It's over now, though, and I feel lots brighter. It was horrible while it was going on, though. I think I may had it for a while, and I was writing it off as being worse-than-usual hay fever, that not even the homeopathic remedy that I swear by could ease.

I'm a bit detached and disoriented right now. I seem to be floating in the corner of a metaphysical delivery room, watching myself huff and pant and heave over the longest delivery known to mankind, waiting to see what kind of bizarre offspring my latest little forays into adventurousness will bring forth.

(And just to complicate matters further, the line "Don't think of midwives" from The Invisibles is swirling around in my mind. Doubly bizarre, my best friend is a midwife, so I actually think about midwives, and indeed converse about them and their jobs, on a very regular basis. In fact, it gets better: I did a google search to find a link for this paragraph, and got the most spectacularly fascinating and diverse results that I've had in a long while. I started writing this thinking it was going to be dull, but I'm being taken in all kinds of directions, and right now I'm enjoying the ride...)

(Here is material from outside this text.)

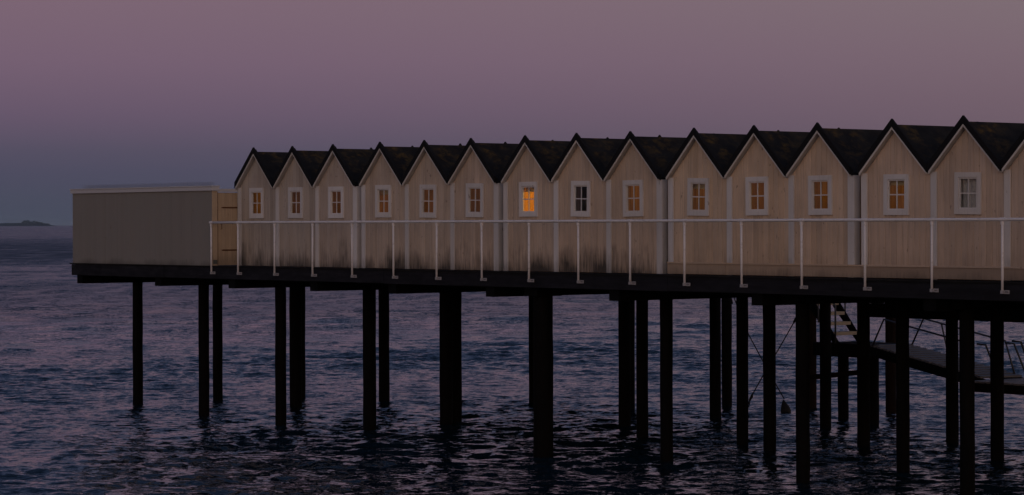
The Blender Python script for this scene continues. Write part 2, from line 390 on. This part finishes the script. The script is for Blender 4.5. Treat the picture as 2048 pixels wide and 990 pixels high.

So yes, it's all quite organic and free-form in my head right now. And just to keep on the theme of coincidences, as I typed "freeform", John Peel decided to play some kind of psychedelic jazz-funk extravaganza that's decidedly freeform in its nature.

I give up, I really do (and in the most happy, calm and resigned way possible). I have no influence over this life of mine at all, I'm some kind of passenger on an interplanetary metaphysical rollercoaster, aren't I?

I don't really think that, by the way. But it does feel like that at times. One minute you're bored, the next you're stuck in one of those tripped out cartoon sequences where there are exploding, expanding hearts and flowers blossoming around you (and if you're not sure what I mean here, you need to watch You're in Love, Charlie Brown).

Coincidences are funny things, though. I'm self-aware enough to realise that they take on more significance when you're feeling needy, and that way madness lies if you take it to extremes, but nevertheless...

...take last week, for instance. Somewhere (and can I for the life of me remember where?) I read a recommendation of On Writing by Stephen King. Maybe I should say at this point that I'm not particularly a fan of the man. His books filled a short gap in my teenage years when sensation and shock factor were my prime literary movers. I don't think I've ever bought anything he's written, but rather found them on hotel bookshelves or borrowed them. Whatever. I decided I wanted this book, because it sounded interesting, and I like getting inside writers' heads. I love reading writers' autobiographies and interviews and anything that reveals a little bit more... It's one of the reasons I like Neil Gaiman's short story collections, because he writes introductions that are as good as the stories themselves.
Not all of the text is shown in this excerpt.